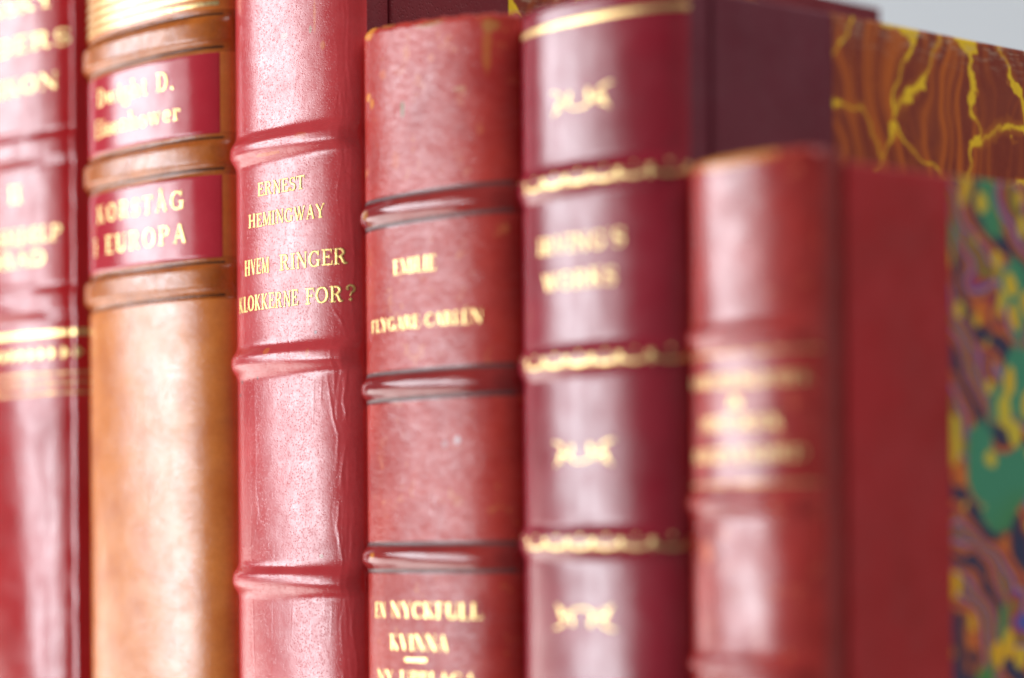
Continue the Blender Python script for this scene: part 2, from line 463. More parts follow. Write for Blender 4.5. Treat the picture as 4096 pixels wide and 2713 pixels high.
    def strokes(s, name, strokes, mat, off=0.00004, parent=None, seg=0.00025, hump=0.10, rim=False):
        """gold pen strokes laid on the spine; coordinates in mm (u, z above eye line)"""
        vs, fs = [], []
        n_rim = 0
        if rim:
            strokes = [(P, [w + 0.11 for w in Wd]) for P, Wd in strokes] + list(strokes)
        n_st = len(strokes) // 2 if rim else 0
        for k, (P, Wd) in enumerate(strokes):
            if rim and k == n_st: n_rim = len(fs)
            P = np.array(P, float); Wd = np.array(Wd, float)
            # resample
            dl = np.hypot(*np.diff(P, axis=0).T)
            acc = np.concatenate([[0], np.cumsum(dl)])
            n = max(2, int(acc[-1] * MM / seg) + 1)
            q = np.linspace(0, acc[-1], n + 1)
            X = np.interp(q, acc, P[:, 0]); Zz = np.interp(q, acc, P[:, 1]); Wq = np.interp(q, acc, Wd)
            tx = np.gradient(X); tz = np.gradient(Zz); l = np.hypot(tx, tz) + 1e-12
            nx, nz = -tz / l, tx / l
            m = max(4, int(Wq.max() * MM / seg))
            base = len(vs)
            A = np.linspace(-.5, .5, m + 1)
            UU = X[:, None] + nx[:, None] * Wq[:, None] * A
            ZZ = Zz[:, None] + nz[:, None] * Wq[:, None] * A
            pts = s.surf(UU * MM, s.zloc(0) + ZZ * MM, off + (0.000010 if rim and k >= n_st else 0.0) * 2 + (k % 40) * (0.4e-6 if rim else 2.0e-6) + (0.0 if k < n_st else 1.0) * hump * np.minimum(Wq.max(), .35) * MM * (1 - (2 * A) ** 2))
            vs += pts.reshape(-1, 3).tolist()
            for i in range(len(X) - 1):
                for j in range(m):
                    a = base + i * (m + 1) + j
                    fs.append((a, a + m + 1, a + m + 2, a + 1))
        o = mesh_obj(name, vs, fs, mat, parent or s.spine)
        if rim:
            o.data.materials.append(RIM)
            idx_ = np.zeros(len(fs), dtype=np.int32); idx_[:n_rim] = 1
            o.data.polygons.foreach_set('material_index', idx_.tolist())
        return o
    def text(s, name, text, u0, u1, z, cap, mat, font=None, off=0.00004, parent=None, gap=0.07, rim=False):
        return s.strokes(name, text_strokes(text, font or FONT, u0, u1, z, cap, gap), mat, off, parent, rim=rim)
    def line(s, name, u0, u1, z, w, mat, off=0.00004, parent=None):
        n = int((u1 - u0) / 0.3)
        rng = random.Random(int(z * 1000))
        P = [(u0 + (u1 - u0) * i / n, z + rng.uniform(-.02, .02)) for i in range(n + 1)]
        return s.strokes(name, [(P, [w * rng.uniform(.9, 1.05) for _ in P])], mat, off, parent)
    def patch(s, name, u0, u1, z0, z1, mat, off=0.00009, step=0.0003, parent=None):
        us = np.arange(u0, u1, step / MM) * MM; zs = s.zloc(0) + np.arange(z0, z1, step / MM) * MM
        U, Z = np.meshgrid(us, zs)
        rim = np.full(U.shape, off); rim[0] = rim[-1] = -0.00002; rim[:, 0] = rim[:, -1] = -0.00002
        V = s.surf(U, Z, rim)
        nu = len(us)
        i = np.arange(len(zs) - 1)[:, None] * nu + np.arange(nu - 1)[None, :]
        F = np.stack([i, i + 1, i + nu + 1, i + nu], -1).reshape(-1, 4)
        return mesh_obj(name, V.reshape(-1, 3).tolist(), F.tolist(), mat, parent or s.spine)
    def body(s, cover_mat, paper_mat=None, strip=0.031, corner=None, paper_label=None, drop=0.0):
        W, H, D = s.W, s.H - drop, s.D
        T = 0.0028
        s.covers = []
        for sg in (-1, 1):
            xa, xb = sorted((sg * (W / 2 - T), sg * W / 2))
            c = rbox('cover', (xa, 0.0047, 0.0003), (xb, D, H - 0.0003), cover_mat, s.root, 0.0007, 4)
            s.covers.append(c)
            if paper_mat:
                pa, pb = sorted((sg * (W / 2 - T - 0.0001), sg * (W / 2 + 0.00013)))
                pp = rbox('marbled_paper', (pa, strip, 0.00015), (pb, D + 0.00013, H - 0.00015), paper_mat, c, 0.00055, 3)
                if paper_label: pp['label'] = paper_label
            if corner:
                # leather corners at the fore edge, triangular, a hair prouder than the paper
                for zt, dz in ((H - 0.0001, -1), (0.0001, 1)):
                    x0, x1 = sg * (W / 2 - T - 0.0003), sg * (W / 2 + 0.0003)
                    y1 = D + 0.0003
                    tri = [(D - corner, zt), (y1, zt), (y1, zt + dz * corner)]
                    vs = [(x0, *p) for p in tri] + [(x1, *p) for p in tri]
                    fs = [(0, 1, 2), (3, 4, 5), (0, 1, 4, 3), (1, 2, 5, 4), (2, 0, 3, 5)]
                    mesh_obj('leather_corner', vs, fs, corner_mat or cover_mat, c, smooth=False)
        # page block, concave fore edge
        n = 12
        prof = []
        w2 = W / 2 - T - 0.0002
        for i in range(n + 1):
            a = i / n
            prof.append((-w2 + 2 * w2 * a, D - 0.004 - 0.005 * math.sin(math.pi * a)))
        prof = [(-w2, 0.002)] + prof + [(w2, 0.002)]
        zb, zt = 0.0032, H - 0.0032
        k = len(prof)
        vs = [(x, y, zb) for x, y in prof] + [(x, y, zt) for x, y in prof]
        fs = [tuple(range(k))[::-1], tuple(range(k, 2 * k))] + [(i, (i + 1) % k, k + (i + 1) % k, k + i) for i in range(k)]
        mesh_obj('page_block', vs, fs, PAGES, s.root, smooth=False)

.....

● PROBLEM DETAILS: Write out again every line above exactly as given; the pictures do not belong in the copy.

● WRITTEN RESPONSE:
Continue the Blender Python script for this scene: part 2, from line 463. More parts follow. Write for Blender 4.5. Treat the picture as 4096 pixels wide and 2713 pixels high.
    def strokes(s, name, strokes, mat, off=0.00004, parent=None, seg=0.00025, hump=0.10, rim=False):
        """gold pen strokes laid on the spine; coordinates in mm (u, z above eye line)"""
        vs, fs = [], []
        n_rim = 0
        if rim:
            strokes = [(P, [w + 0.11 for w in Wd]) for P, Wd in strokes] + list(strokes)
        n_st = len(strokes) // 2 if rim else 0
        for k, (P, Wd) in enumerate(strokes):
            if rim and k == n_st: n_rim = len(fs)
            P = np.array(P, float); Wd = np.array(Wd, float)
            # resample
            dl = np.hypot(*np.diff(P, axis=0).T)
            acc = np.concatenate([[0], np.cumsum(dl)])
            n = max(2, int(acc[-1] * MM / seg) + 1)
            q = np.linspace(0, acc[-1], n + 1)
            X = np.interp(q, acc, P[:, 0]); Zz = np.interp(q, acc, P[:, 1]); Wq = np.interp(q, acc, Wd)
            tx = np.gradient(X); tz = np.gradient(Zz); l = np.hypot(tx, tz) + 1e-12
            nx, nz = -tz / l, tx / l
            m = max(4, int(Wq.max() * MM / seg))
            base = len(vs)
            A = np.linspace(-.5, .5, m + 1)
            UU = X[:, None] + nx[:, None] * Wq[:, None] * A
            ZZ = Zz[:, None] + nz[:, None] * Wq[:, None] * A
            pts = s.surf(UU * MM, s.zloc(0) + ZZ * MM, off + (0.000010 if rim and k >= n_st else 0.0) * 2 + (k % 40) * (0.4e-6 if rim else 2.0e-6) + (0.0 if k < n_st else 1.0) * hump * np.minimum(Wq.max(), .35) * MM * (1 - (2 * A) ** 2))
            vs += pts.reshape(-1, 3).tolist()
            for i in range(len(X) - 1):
                for j in range(m):
                    a = base + i * (m + 1) + j
                    fs.append((a, a + m + 1, a + m + 2, a + 1))
        o = mesh_obj(name, vs, fs, mat, parent or s.spine)
        if rim:
            o.data.materials.append(RIM)
            idx_ = np.zeros(len(fs), dtype=np.int32); idx_[:n_rim] = 1
            o.data.polygons.foreach_set('material_index', idx_.tolist())
        return o
    def text(s, name, text, u0, u1, z, cap, mat, font=None, off=0.00004, parent=None, gap=0.07, rim=False):
        return s.strokes(name, text_strokes(text, font or FONT, u0, u1, z, cap, gap), mat, off, parent, rim=rim)
    def line(s, name, u0, u1, z, w, mat, off=0.00004, parent=None):
        n = int((u1 - u0) / 0.3)
        rng = random.Random(int(z * 1000))
        P = [(u0 + (u1 - u0) * i / n, z + rng.uniform(-.02, .02)) for i in range(n + 1)]
        return s.strokes(name, [(P, [w * rng.uniform(.9, 1.05) for _ in P])], mat, off, parent)
    def patch(s, name, u0, u1, z0, z1, mat, off=0.00009, step=0.0003, parent=None):
        us = np.arange(u0, u1, step / MM) * MM; zs = s.zloc(0) + np.arange(z0, z1, step / MM) * MM
        U, Z = np.meshgrid(us, zs)
        rim = np.full(U.shape, off); rim[0] = rim[-1] = -0.00002; rim[:, 0] = rim[:, -1] = -0.00002
        V = s.surf(U, Z, rim)
        nu = len(us)
        i = np.arange(len(zs) - 1)[:, None] * nu + np.arange(nu - 1)[None, :]
        F = np.stack([i, i + 1, i + nu + 1, i + nu], -1).reshape(-1, 4)
        return mesh_obj(name, V.reshape(-1, 3).tolist(), F.tolist(), mat, parent or s.spine)
    def body(s, cover_mat, paper_mat=None, strip=0.031, corner=None, paper_label=None, drop=0.0):
        W, H, D = s.W, s.H - drop, s.D
        T = 0.0028
        s.covers = []
        for sg in (-1, 1):
            xa, xb = sorted((sg * (W / 2 - T), sg * W / 2))
            c = rbox('cover', (xa, 0.0047, 0.0003), (xb, D, H - 0.0003), cover_mat, s.root, 0.0007, 4)
            s.covers.append(c)
            if paper_mat:
                pa, pb = sorted((sg * (W / 2 - T - 0.0001), sg * (W / 2 + 0.00013)))
                pp = rbox('marbled_paper', (pa, strip, 0.00015), (pb, D + 0.00013, H - 0.00015), paper_mat, c, 0.00055, 3)
                if paper_label: pp['label'] = paper_label
            if corner:
                # leather corners at the fore edge, triangular, a hair prouder than the paper
                for zt, dz in ((H - 0.0001, -1), (0.0001, 1)):
                    x0, x1 = sg * (W / 2 - T - 0.0003), sg * (W / 2 + 0.0003)
                    y1 = D + 0.0003
                    tri = [(D - corner, zt), (y1, zt), (y1, zt + dz * corner)]
                    vs = [(x0, *p) for p in tri] + [(x1, *p) for p in tri]
                    fs = [(0, 1, 2), (3, 4, 5), (0, 1, 4, 3), (1, 2, 5, 4), (2, 0, 3, 5)]
                    mesh_obj('leather_corner', vs, fs, corner_mat or cover_mat, c, smooth=False)
        # page block, concave fore edge
        n = 12
        prof = []
        w2 = W / 2 - T - 0.0002
        for i in range(n + 1):
            a = i / n
            prof.append((-w2 + 2 * w2 * a, D - 0.004 - 0.005 * math.sin(math.pi * a)))
        prof = [(-w2, 0.002)] + prof + [(w2, 0.002)]
        zb, zt = 0.0032, H - 0.0032
        k = len(prof)
        vs = [(x, y, zb) for x, y in prof] + [(x, y, zt) for x, y in prof]
        fs = [tuple(range(k))[::-1], tuple(range(k, 2 * k))] + [(i, (i + 1) % k, k + (i + 1) % k, k + i) for i in range(k)]
        mesh_obj('page_block', vs, fs, PAGES, s.root, smooth=False)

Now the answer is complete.